While preparing to deploy troops, Snyder brought in union leaders for a meeting with administration officials on the pretext of restarting negotiations. After the meeting, union officials agreed to a “cooling-off” period, which would send workers back on the job without a new contract while the governor’s office mediated talks between the contractors and the union. The mediator chosen by the governor was a mediator in the 2013-14 Detroit bankruptcy, when unions signed onto the Snyder administration’s “Grand Bargain” plan that looted the pensions and health benefits of municipal workers and sold off public assets to pay off wealthy bondholders.

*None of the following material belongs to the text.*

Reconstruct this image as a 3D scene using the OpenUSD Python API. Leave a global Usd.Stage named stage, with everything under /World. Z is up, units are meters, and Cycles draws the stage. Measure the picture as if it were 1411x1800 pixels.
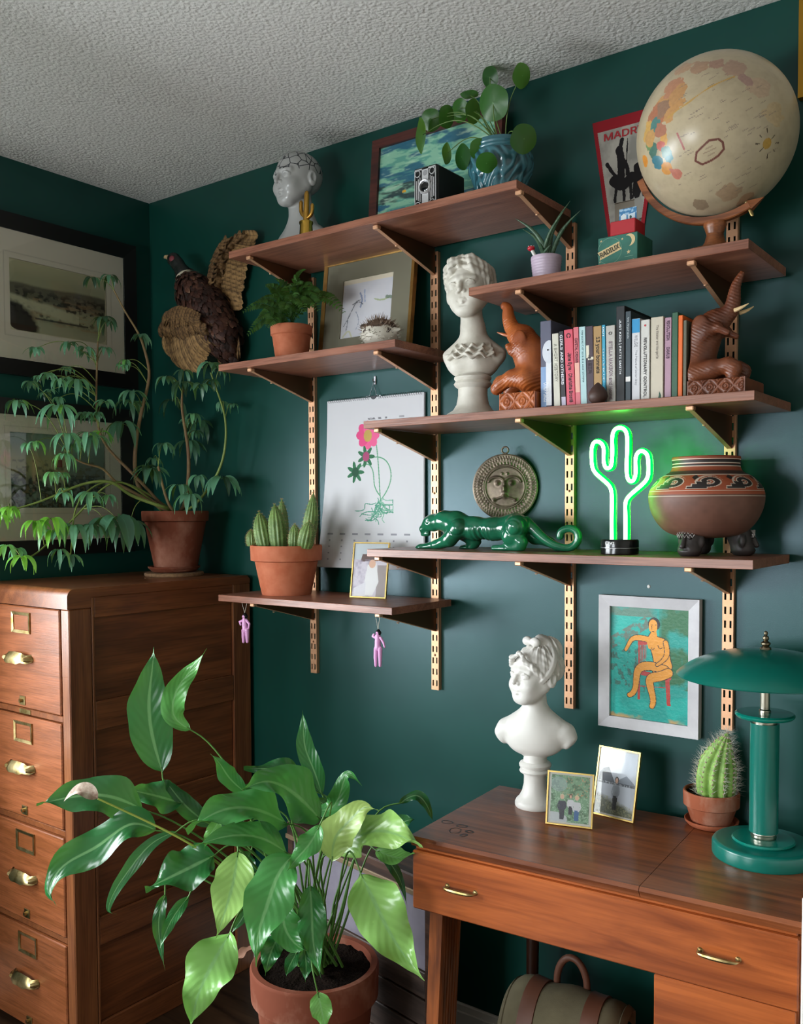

According to the union, “OE324 agreed to the plan the Governor’s office was forcing, and officials left with a handshake agreement in place.” In a press release afterwards, however, the union said MITA refused the agreement after the meeting, and then said the governor’s office “reneged on the agreement and is now demanding a host of MITA-imposed conditions.”

The governor’s office denounced the union’s statement as “patently untrue,” claiming, “Neither side accepted our numerous offers to help find a resolution.” The statement continued: “This unacceptable work stoppage will put motorists’ safety at risk this winter. Gov. Snyder remains committed to resolving this situation and is looking at what options are available to finish projects as quickly as possible,” including, “activating the National Guard and using their heavy equipment operators for roadwork.”

What the governor is preparing to do is use the military to break a strike. It recalls similar moves by Wisconsin Governor Scott Walker who in 2011 threatened to call out the National Guard if teachers and other public employees walked out on strike against his plans to strip workers of collective bargaining rights. It also recalls the use of military air traffic controllers by President Reagan when he fired 13,000 striking air traffic controllers in 1981.

The deployment of military troops has infamous precedents in Michigan, including the dispatch of 4,000 National Guard soldiers against the General Motors sit-down strikers in Flint in 1936-37. During the urban uprising in Detroit in 1967, police and US military forces, including those who had arrived directly from the jungles of the Vietnam War, killed 43 workers and youth, injured another 1,189, and arrested over 7,000.

The concern for motorists and their safety proclaimed by Governor Snyder or Warren Mayor Jim Fouts—who is demanding the declaration of a state of emergency over the labor dispute—is entirely fraudulent. The governor and both the Republicans and the Democrats in the state legislature have systematically starved the roadways of funds even as they hand over huge tax cuts to the auto industry and other corporations whose heavy trucks tear up the roadways, leading to accidents and chronic tire and car damage.

In the face of the provocative actions of the contractors and the Snyder administration, the unions have continually waved the white flag of surrender. The Operating Engineers was willing to send its members to work without a contract all summer long, even as MITA was withholding benefit payments, jeopardizing the health insurance and retirement funds of workers. In the face of the latest threats, the OE and other unions are preparing to capitulate again.

The National Labor Relations Board and the Democratic Party will not defend workers’ rights. It is up to workers themselves to fight.

That is why workers must take control of the struggle by electing rank-and-file committees to reach out to all construction workers and every other section of the working class to oppose this strikebreaking threat. If the governor can crush the roadway workers, similar methods will be used against every other section of workers.

That is why autoworkers, teachers and other workers must come to the defense of the locked-out workers, including organizing mass picketing against any efforts to use National Guard troops as scabs.

At the same time, rank-and-file committees of heavy equipment operators should monitor all negotiations and provide detailed reports to the membership. No more secret negotiations and backroom deals.